Cheating in SF?

October 13, 2014

I ran across Ninth Circuit’s Neutrality Questioned on Gay Rights, by Lyle Denniston for SCOTUSblog, late Monday afternoon. It’s an interesting, well-written piece that offers a jumping off point for discussing how cases get assigned.

A group which opposes same sex marriage has asked the Ninth Circuit for en banc review after a three-judge panel allowed same sex marriages in Nevada. Now, I touched on en banc review in Snoozer! back in March. In simple terms, in federal appellate courts three judges hear a case, and the entire complement of active judges can reconsider a decision by granting en banc review. (Read the earlier post for special rules associated with the Ninth Circuit, because of its size.)

And the basis for en banc request? In part, the Coalition for Protection of Marriage raises the substantive issues associated with same sex marriage, which have been rejected by almost every court which has considered them. The other part involves a statistical study which shows, purportedly, that Judge Marsha Berzon and Judge Stephen Reinhardt—judges receptive to pro-same sex marriage arguments—have been on same sex marriage cases together often enough that the odds against that happening are 441-1. It’s the claim about funny business in the assignment process that caught my attention.

To the best of my knowledge, every court system assigns cases randomly.
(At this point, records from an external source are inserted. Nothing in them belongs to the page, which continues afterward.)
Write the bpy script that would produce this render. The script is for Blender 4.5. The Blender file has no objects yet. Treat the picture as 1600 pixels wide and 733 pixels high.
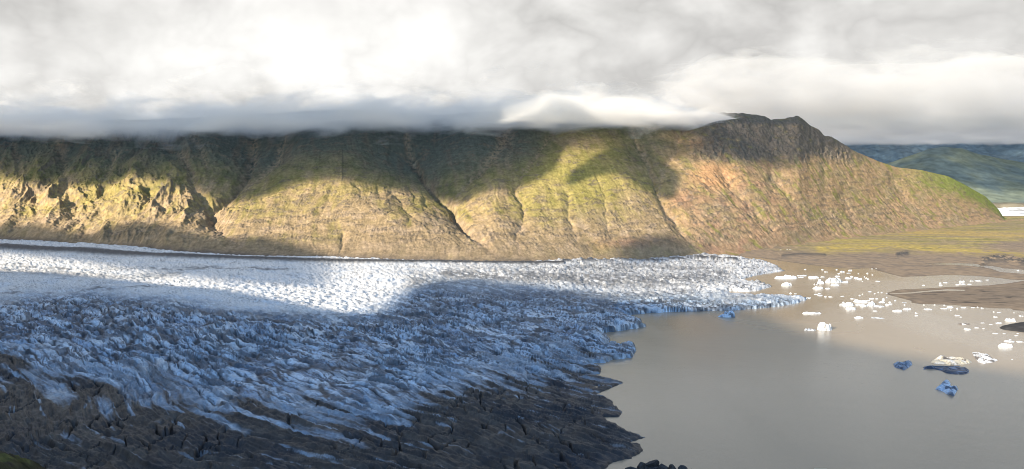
import bpy, math
import numpy as np

R = math.radians
rng = np.random.default_rng(11)
sc = bpy.context.scene
COL = sc.collection

# ------------------------------------------------------------------ camera
F = 1386.0                       # focal length in pixels of the 1600 px wide photograph
CX, CY = 800.0, 366.5
CAMZ = 230.0
PITCH = math.atan((CY - 285.0) / F)
cp, sp = math.cos(PITCH), math.sin(PITCH)

cam = bpy.data.cameras.new('camera')
cam.sensor_width = 36.0
cam.lens = 36.0 * F / 1600.0
cam.clip_start = 0.5
cam.clip_end = 120000.0
co = bpy.data.objects.new('camera', cam)
COL.objects.link(co)
co.location = (0, 0, CAMZ)
co.rotation_euler = (math.pi / 2 - PITCH, 0, 0)
sc.camera = co


def unproject(px, py, z=0.0):
    """where the line of sight through a photo pixel meets height z"""
    x = (np.asarray(px, float) - CX) / F
    v = -(np.asarray(py, float) - CY) / F
    dy = cp + v * sp
    dz = -sp + v * cp
    t = (z - CAMZ) / dz
    return x * t, dy * t


def ray_at_y(px, py, Y):
    x = (np.asarray(px, float) - CX) / F
    v = -(np.asarray(py, float) - CY) / F
    dy = cp + v * sp
    dz = -sp + v * cp
    t = Y / dy
    return x * t, CAMZ + dz * t


def project(X, Y, Z):
    z = Z - CAMZ
    d = Y * cp - z * sp
    up = Y * sp + z * cp
    return CX + F * X / d, CY - F * up / d


# ------------------------------------------------------------------ noise
def _hash(ix, iy, seed):
    h = (ix.astype(np.uint32) * np.uint32(374761393) + iy.astype(np.uint32) * np.uint32(668265263)
         + np.uint32((seed * 2246822519 + 97) & 0xffffffff))
    h = (h ^ (h >> np.uint32(13))) * np.uint32(1274126177)
    h = (h ^ (h >> np.uint32(15))) * np.uint32(2246822519)
    return h ^ (h >> np.uint32(16))


_ANG = np.linspace(0, 2 * np.pi, 64, endpoint=False)
_GX, _GY = np.cos(_ANG).astype(np.float32), np.sin(_ANG).astype(np.float32)


def pnoise(x, y, seed=0):
    x = np.asarray(x, float)
    y = np.asarray(y, float)
    x0 = np.floor(x)
    y0 = np.floor(y)
    fx = (x - x0).astype(np.float32)
    fy = (y - y0).astype(np.float32)
    ix = x0.astype(np.int64)
    iy = y0.astype(np.int64)
    u = fx * fx * fx * (fx * (fx * 6 - 15) + 10)
    w = fy * fy * fy * (fy * (fy * 6 - 15) + 10)

    def g(dx, dy):
        h = (_hash(ix + dx, iy + dy, seed) & np.uint32(63)).astype(np.int64)
        return _GX[h] * (fx - dx) + _GY[h] * (fy - dy)
    a = g(0, 0)
    a = a + u * (g(1, 0) - a)
    b = g(0, 1)
    b = b + u * (g(1, 1) - b)
    return (a + w * (b - a)) * 1.5


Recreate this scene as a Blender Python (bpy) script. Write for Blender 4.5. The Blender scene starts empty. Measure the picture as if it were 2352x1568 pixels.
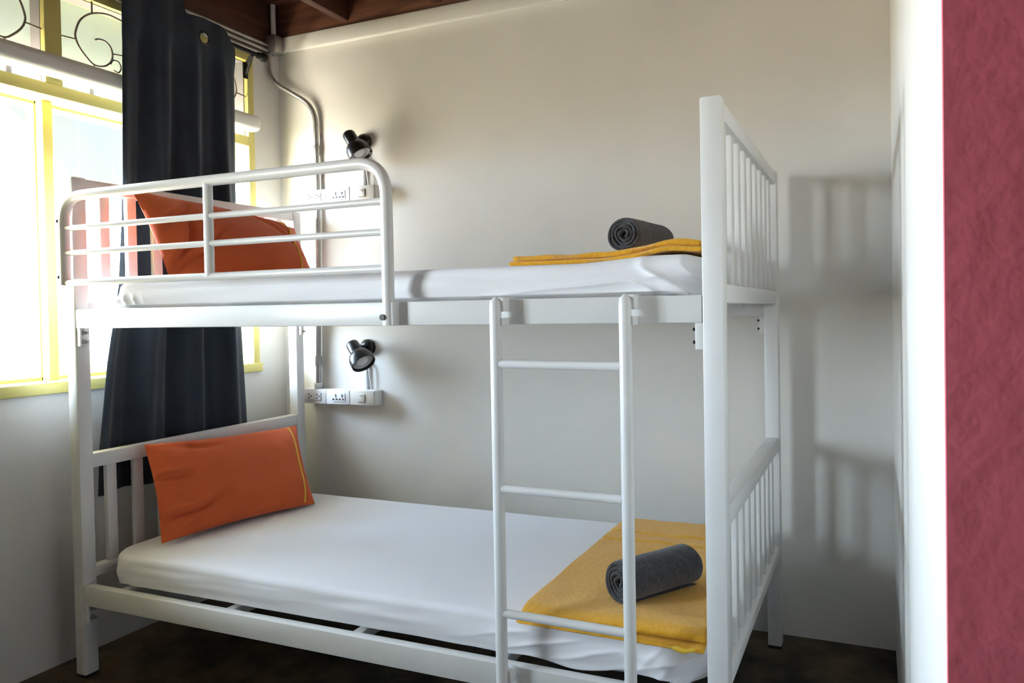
import bpy, bmesh, math, random
from mathutils import Vector, Matrix, noise
random.seed(7)
SC = bpy.context.scene
COL = SC.collection
PI = math.pi

# ------------------------------------------------------------------ materials
def lin(c):
    return tuple(((x/12.92) if x <= 0.04045 else ((x+0.055)/1.055)**2.4) for x in (v/255 for v in c))

def mat(name, col, rough=0.5, metal=0.0, spec=0.5, var=None, vscale=6.0, bump=0.0, bscale=80.0, bdetail=4.0,
        bdist=0.002, stretch=None, sheen=0.0, stain=None, stain_scale=1.2, stain_lo=.5, stain_hi=.75, coat=0.0):
    m = bpy.data.materials.new(name); m.use_nodes = True
    nt = m.node_tree; N = nt.nodes; Lk = nt.links
    b = N['Principled BSDF']
    b.inputs['Roughness'].default_value = rough
    b.inputs['Metallic'].default_value = metal
    b.inputs['Specular IOR Level'].default_value = spec
    b.inputs['Sheen Weight'].default_value = sheen
    b.inputs['Coat Weight'].default_value = coat
    tc = N.new('ShaderNodeTexCoord')
    vec = tc.outputs['Object']
    if stretch:
        mp = N.new('ShaderNodeMapping'); mp.inputs['Scale'].default_value = stretch
        Lk.new(vec, mp.inputs['Vector']); vec = mp.outputs['Vector']
    c4 = (*col, 1)
    b.inputs['Base Color'].default_value = c4
    out = None
    if var:
        nz = N.new('ShaderNodeTexNoise'); nz.inputs['Scale'].default_value = vscale; nz.inputs['Detail'].default_value = 6
        Lk.new(vec, nz.inputs['Vector'])
        rp = N.new('ShaderNodeValToRGB')
        rp.color_ramp.elements[0].position = .32; rp.color_ramp.elements[1].position = .68
        rp.color_ramp.elements[0].color = c4; rp.color_ramp.elements[1].color = (*var, 1)
        Lk.new(nz.outputs['Fac'], rp.inputs['Fac']); out = rp.outputs['Color']
    if stain:
        nz = N.new('ShaderNodeTexNoise'); nz.inputs['Scale'].default_value = stain_scale; nz.inputs['Detail'].default_value = 8
        nz.inputs['Roughness'].default_value = .65
        Lk.new(vec, nz.inputs['Vector'])
        rp = N.new('ShaderNodeMapRange'); rp.inputs['From Min'].default_value = stain_lo; rp.inputs['From Max'].default_value = stain_hi
        Lk.new(nz.outputs['Fac'], rp.inputs['Value'])
        mx = N.new('ShaderNodeMix'); mx.data_type = 'RGBA'
        Lk.new(rp.outputs['Result'], mx.inputs['Factor'])
        if out: Lk.new(out, mx.inputs['A'])
        else: mx.inputs['A'].default_value = c4
        mx.inputs['B'].default_value = (*stain, 1); out = mx.outputs['Result']
    if out: Lk.new(out, b.inputs['Base Color'])
    if bump:
        nz = N.new('ShaderNodeTexNoise'); nz.inputs['Scale'].default_value = bscale; nz.inputs['Detail'].default_value = bdetail
        Lk.new(vec, nz.inputs['Vector'])
        bp = N.new('ShaderNodeBump'); bp.inputs['Strength'].default_value = bump; bp.inputs['Distance'].default_value = bdist
        Lk.new(nz.outputs['Fac'], bp.inputs['Height']); Lk.new(bp.outputs['Normal'], b.inputs['Normal'])
    return m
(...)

In the Arizona state court system each side also gets one opportunity to strike the assigned judge, for any reason, so long as the strike gets exercised before the judge rules on any issue. Strikes get used sparingly, however, as:  (a) there may be a judge you want less than the one you have, and there are attorneys who believe, at least in the past, that Judge A might be your punishment for striking a judge; and (b) attorneys believe, notwithstanding judicial claims to the contrary, that judges keep a list of attorneys who have struck them.

Federal courts do not have a “strike” rule. All state and federal systems do, however, provide for seeking the removal of a judge on account of bias. (Only the U.S. Supreme Court allows a justice with an interest in the outcome of a case to help decide the case, and it’s only the potential for impeachment—and ethics, at least on the part of some justices—that limits situations involving clear bias.)

So what do we make of the claim by the Nevada group? I’m no math wiz, for sure, but if the math is right, it might be true that “there’s something rotten in Denmark San Francisco.” And if someone has been gaming the system, it matters not at all to me that the cause may be just. There is no justice if I can choose the judge who decides my case. True it is that people make contracts in which they agree to have Attorney X arbitrate disputes, but in those cases they have made agreements in advance, under transparent circumstances. The notion that someone might be gaming the system by selecting the decider offends me, and it should offend anyone who cares about fair play and substantial justice, even when the alleged cheating helps a favored cause.